THERESA Villiers has rubbished claims that the Brexit vote could be vetoed by Northern Ireland and Scotland's devolved administrations.

The secretary of state insisted Westminster had the final say and that there was no prospect Stormont or Holyrood blocking UK withdrawal from the EU.

Ms Villiers was speaking after SNP leader Nicola Sturgeon and Scotland's first minister said she would ask members of the Scottish parliament to refuse to give their consent for a Brexit.

Like Northern Ireland, Scotland voted to remain in the EU, whereas there were majorities for severing ties with Brussels in England, Wales and, as a consequence, UK as a whole.

In an interview with the BBC on Sunday, Ms Sturgeon raised the prospect of the Scottish Parliament voting against a legislative consent motion that would pave the way for Britian's exit from the EU.

Deputy First Minister Martin McGuinness and SDLP leader Colum Eastwood have also indicated that they will be exploring ways to ensure the north is not isolated from the EU as a consequence of last week's vote.

Mr McGuinness, who in the immediate aftermath of the referendum result called for a border poll, appeared to roll back from his immediate demand yesterday, saying a more pressing priority was maintaining the north's relationship with Europe.

"There needs to be special arrangements which take account of the democratically expressed wishes of the people of the north of Ireland and the people of Scotland who wish to remain and maintain our contacts and ability to work with very senior officials and governmental authorities within Europe," he said.

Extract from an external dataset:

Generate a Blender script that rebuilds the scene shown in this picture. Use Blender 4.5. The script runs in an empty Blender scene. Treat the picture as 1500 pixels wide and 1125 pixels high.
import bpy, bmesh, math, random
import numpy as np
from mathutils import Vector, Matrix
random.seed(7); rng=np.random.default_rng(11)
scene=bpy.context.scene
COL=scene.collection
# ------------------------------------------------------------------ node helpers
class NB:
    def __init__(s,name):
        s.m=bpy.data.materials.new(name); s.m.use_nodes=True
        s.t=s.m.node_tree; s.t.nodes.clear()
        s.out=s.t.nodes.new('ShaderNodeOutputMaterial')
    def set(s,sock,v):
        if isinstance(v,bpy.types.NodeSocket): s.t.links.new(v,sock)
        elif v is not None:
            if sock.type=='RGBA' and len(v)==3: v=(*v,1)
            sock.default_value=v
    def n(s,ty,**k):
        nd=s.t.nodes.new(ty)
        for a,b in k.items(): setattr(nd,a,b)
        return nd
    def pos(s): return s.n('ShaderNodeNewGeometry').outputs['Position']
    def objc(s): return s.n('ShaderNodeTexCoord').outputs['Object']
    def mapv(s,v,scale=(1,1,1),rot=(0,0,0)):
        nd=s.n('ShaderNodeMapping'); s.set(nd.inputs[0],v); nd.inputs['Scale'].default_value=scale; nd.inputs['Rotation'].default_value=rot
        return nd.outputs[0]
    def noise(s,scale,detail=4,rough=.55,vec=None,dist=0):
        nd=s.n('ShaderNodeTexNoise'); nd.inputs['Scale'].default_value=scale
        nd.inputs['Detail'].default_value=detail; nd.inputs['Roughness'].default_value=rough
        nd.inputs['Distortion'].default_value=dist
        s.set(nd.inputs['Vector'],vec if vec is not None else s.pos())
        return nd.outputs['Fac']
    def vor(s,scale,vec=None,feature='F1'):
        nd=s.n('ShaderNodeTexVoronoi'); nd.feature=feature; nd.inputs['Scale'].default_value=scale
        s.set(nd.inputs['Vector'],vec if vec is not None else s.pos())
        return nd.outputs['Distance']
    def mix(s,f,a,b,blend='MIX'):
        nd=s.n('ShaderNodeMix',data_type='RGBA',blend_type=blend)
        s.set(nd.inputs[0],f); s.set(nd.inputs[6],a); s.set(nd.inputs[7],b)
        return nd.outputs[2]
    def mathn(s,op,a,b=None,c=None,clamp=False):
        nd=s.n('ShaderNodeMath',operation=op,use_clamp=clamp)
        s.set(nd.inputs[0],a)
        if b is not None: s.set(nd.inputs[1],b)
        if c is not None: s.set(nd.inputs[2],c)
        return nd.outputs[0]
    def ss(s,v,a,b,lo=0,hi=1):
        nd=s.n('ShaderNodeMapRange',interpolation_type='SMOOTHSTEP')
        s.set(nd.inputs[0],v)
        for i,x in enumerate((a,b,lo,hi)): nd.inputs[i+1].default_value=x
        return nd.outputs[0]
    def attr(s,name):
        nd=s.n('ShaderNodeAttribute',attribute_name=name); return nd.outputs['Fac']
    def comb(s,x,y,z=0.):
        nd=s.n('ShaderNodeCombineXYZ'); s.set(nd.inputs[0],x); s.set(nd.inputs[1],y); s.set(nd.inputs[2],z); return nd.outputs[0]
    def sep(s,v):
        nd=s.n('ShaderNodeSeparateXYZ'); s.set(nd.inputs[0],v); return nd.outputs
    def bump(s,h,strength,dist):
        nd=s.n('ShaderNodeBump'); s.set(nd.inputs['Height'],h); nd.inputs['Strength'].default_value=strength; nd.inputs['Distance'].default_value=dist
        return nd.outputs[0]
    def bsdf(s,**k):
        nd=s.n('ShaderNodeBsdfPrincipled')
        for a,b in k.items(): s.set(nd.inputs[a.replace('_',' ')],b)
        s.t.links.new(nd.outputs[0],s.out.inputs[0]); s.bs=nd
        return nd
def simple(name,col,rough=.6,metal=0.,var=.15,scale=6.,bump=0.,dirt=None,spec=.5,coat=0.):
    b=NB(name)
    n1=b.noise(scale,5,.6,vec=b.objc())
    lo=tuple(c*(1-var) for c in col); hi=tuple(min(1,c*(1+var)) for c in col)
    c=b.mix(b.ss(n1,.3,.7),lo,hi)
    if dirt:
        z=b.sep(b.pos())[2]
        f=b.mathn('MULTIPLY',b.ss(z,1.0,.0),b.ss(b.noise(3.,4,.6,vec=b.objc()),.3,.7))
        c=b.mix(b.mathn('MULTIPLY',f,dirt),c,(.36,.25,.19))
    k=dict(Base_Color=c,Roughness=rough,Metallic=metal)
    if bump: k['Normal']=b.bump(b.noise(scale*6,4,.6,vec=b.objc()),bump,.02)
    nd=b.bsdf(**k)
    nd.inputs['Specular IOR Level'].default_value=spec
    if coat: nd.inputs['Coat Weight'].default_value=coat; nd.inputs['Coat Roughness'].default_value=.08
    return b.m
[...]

SDLP leader Colum Eastwood told The Irish News that he had yet to be convinced that the north would be leaving the EU.

"I'm not conceding this yet by a long way," he said.

"The people of the north have voted very clearly for us to remain and it is incumbent on us to use all the parliamentary tools at our disposal and our friends in Europe to ensure the people's wishes are listened to."

The Foyle MLA said the Leave campaign had failed to think through the consequences of a Brexit.

"I don't think they expected to win and now they are in a situation where they don't know how to deliver this," he said.

Mr Eastwood said those favouring withdrawal from the EU should not be allowed "to ride roughshod over the democratic process in Northern Ireland".

However, Alliance deputy leader Naomi Long, who campaigned for Remain, said the devolved administrations could protest against Brexit but she conceded primacy rested with Westminster.

"So let's not kid ourselves - if parliament sets its face to do this, whilst we can put up a strong argument against it, ultimately parliament remains primacy," the East Belfast MLA said.

But Ms Villiers, who has again insisted that there will be no hardening of the border in the coming years, made clear that Westminster held the ultimate authority in regard to enacting Brexit.

"In the weeks and months ahead we will be working with both the Scottish government and the Northern Ireland executive on all these matters," Ms Villiers said yesterday.

"But ultimately it is parliament's decision whether we repeal the 1972 European Communities Act or whether we don't."

DUP economy minister Simon Hamilton conceded that the region's particular relationship with the EU had to be reflected in the Brexit negotiations.

"I think the negotiations that are going to start at some point in the future, particularly when there is a new prime minister in place, will have an involvement from Northern Ireland, just as they will from Scotland and Wales and England, the prime minister has made that perfectly clear - that is the right way to do that," he said.